IBMDharmendra Modha, an I.B.M. researcher, is the leader of the project to create cognitive computer chips.

Wait long enough, it seems, and science catches up with the metaphor. The field of “cognitive computing” is making enough progress that the brain analogy is becoming more apt. I.B.M. researchers are announcing on Thursday two working prototype cognitive computer chips.

The chip designs are the result of a three-year project involving I.B.M. and university researchers, supported by the Defense Advanced Research Projects Agency.
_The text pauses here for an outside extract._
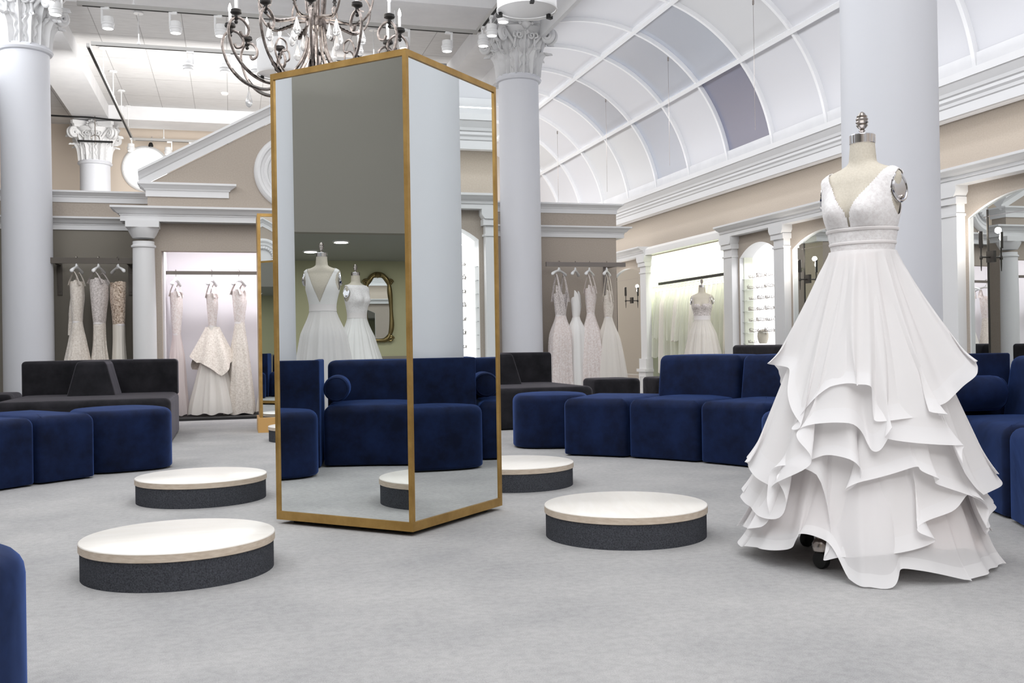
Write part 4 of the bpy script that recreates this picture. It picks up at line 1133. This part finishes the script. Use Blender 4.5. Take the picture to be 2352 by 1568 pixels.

The academic collaborators are at Columbia University, Cornell University, the University of California, Merced and the University of Wisconsin.

The results to date have been sufficiently encouraging that Darpa is announcing on Thursday that it will commit an additional $21 million to the project, the third round of government funding, which brings the total to $41 million.

The cognitive chips are massively parallel microprocessors that consume very little power. But they also have a fundamentally different design. The two prototype semiconductor cores each has 256 neuronlike nodes. One core is linked to 262,144 synapselike memory modules, while the other is linked to 65,536 such memory synapses.

The researchers call the design a “neurosynaptic core.”

“This is a critical shift away from today’s Von Neumann computing,” said Dharmendra Modha, an I.B.M. researcher who is the project leader. He is referring to the design and step-by-step sequential methods used in current computers, named after the mathematician John Von Neumann.

The new design, Mr. Modha said, should lead to chips suited for tasks that are difficult for computers like pattern recognition. They can learn on their own. “We aren’t there yet, but before long these chips will be able to rewire themselves on the fly,” he said.

Such cognitive chips, Mr. Modha added, will be adept at absorbing and interpreting huge amounts of data from increasingly low-cost digital sensors. For example, cognitive computers — using sensor measurements of air and water temperature, ocean tides, wind patterns and atmospheric pressure — could make more timely and accurate predictions of tsunamis and hurricanes, he said.

Working cognitive-computer chips, analysts say, are an impressive step. “These are building blocks for a new kind of computing,” said Richard Doherty, an analyst at Envisioneering, a technology research firm.

Still, cognitive computing is still years away from the marketplace, and it will more likely complement than replace conventional computers. Even its champions who freely use the brain analogy do so with a sense of humility.

“We’re not trying to build a brain,” Mr. Modha said. “We’re trying draw inspiration from the brain.”